Yine, burjuvazi üniversite gibi devlet kurumlarını adata bir çarka çevirmiştir. Öğrenciler buralardan burjuvazinin ideolojik çarklarında şekillenerek mezun olmaktalar. Bilimsellikten uzak, fazlasıyla gerici ve baskıcı, bürokratik, kuralcı bir eğitim söz konusudur. İşçi ve emekçi sınıfların çocukları bakımsız okullarda, her türlü eğitim materyalinden yoksun, bilimsel olmayan, yaratıcı ve sorgulayıcı olmayan, gerici, ezberci, burjuva ideolojisinin durmadan bilinçlere kazındığı bir eğitim sistemiyle yetişiyor. Gençlik burjuva kurumlar aracılığıyla pasifleştirilmiş, sindirilmiş ve adeta söz dinleyen bir koyun sürüsüne dönüştürülmüştür.
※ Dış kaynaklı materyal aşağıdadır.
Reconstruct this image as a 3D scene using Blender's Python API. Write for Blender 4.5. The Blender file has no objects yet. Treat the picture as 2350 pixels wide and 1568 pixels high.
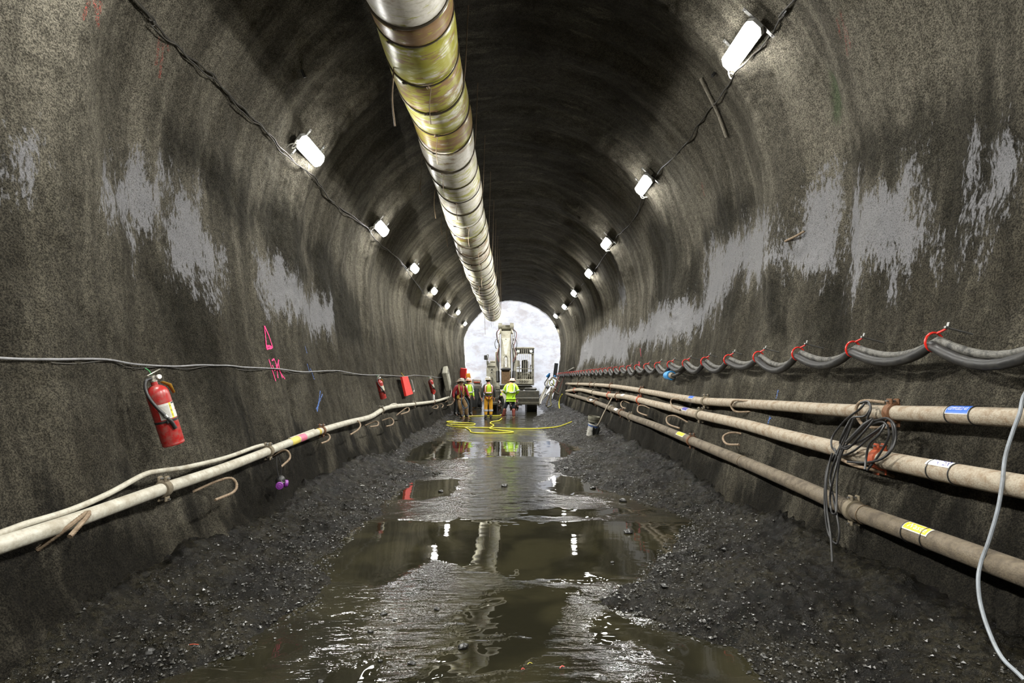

Peki biz Marksist öğrenciler olarak ne yapmalıyız? Öncelikle şunu bilmeliyiz ki, hangi üniversiteyi veya hangi bölümü bitirirsek bitirelim hepimiz işçi sınıfının çalışan ya da işsiz bir birey olarak parçası olacağız. Bunun için geleceğimiz, ancak işçi sınıfının kurtuluşuyla mümkündür. Bu amaçla, işçi sınıfının kurtuluşunun yol göstericisi olan Marksizmi iyi kavramalı, teorik bilincimizi giderek yetkinleştirmeli, üniversitelerde ve bulunduğumuz diğer alanlarda arkadaşlarımıza bu fikirleri götürüp onları kazanmalıyız. İşçi sınıfıyla bağlarımızı bu perspektif doğrultusunda güçlendirmeliyiz. Parasız, anadilde, bilimsel ve toplum yararına bir eğitim sistemi için anlamlı bir mücadele yükseltmeliyiz. Bu mücadele asla işçi sınıfının mücadelesinden kopuk olamaz. Demokratik haklar için mücadele küçümsenemez; ama bunu Marksist bir perspektifle, toplumun kurtuluşu olacak bir işçi devrimi için mücadeleyle birleştirerek yapmalıyız.
Üniversiteler işçilere açılsın, ÖSS kaldırılsın!
Üniversitelerde har(a)çlar kaldırılsın!
Parasız, anadilde, bilimsel eğitim!
YÖK kaldırılsın! Öğrenciler, öğretim görevlileri ve işçiler üniversite yönetimine!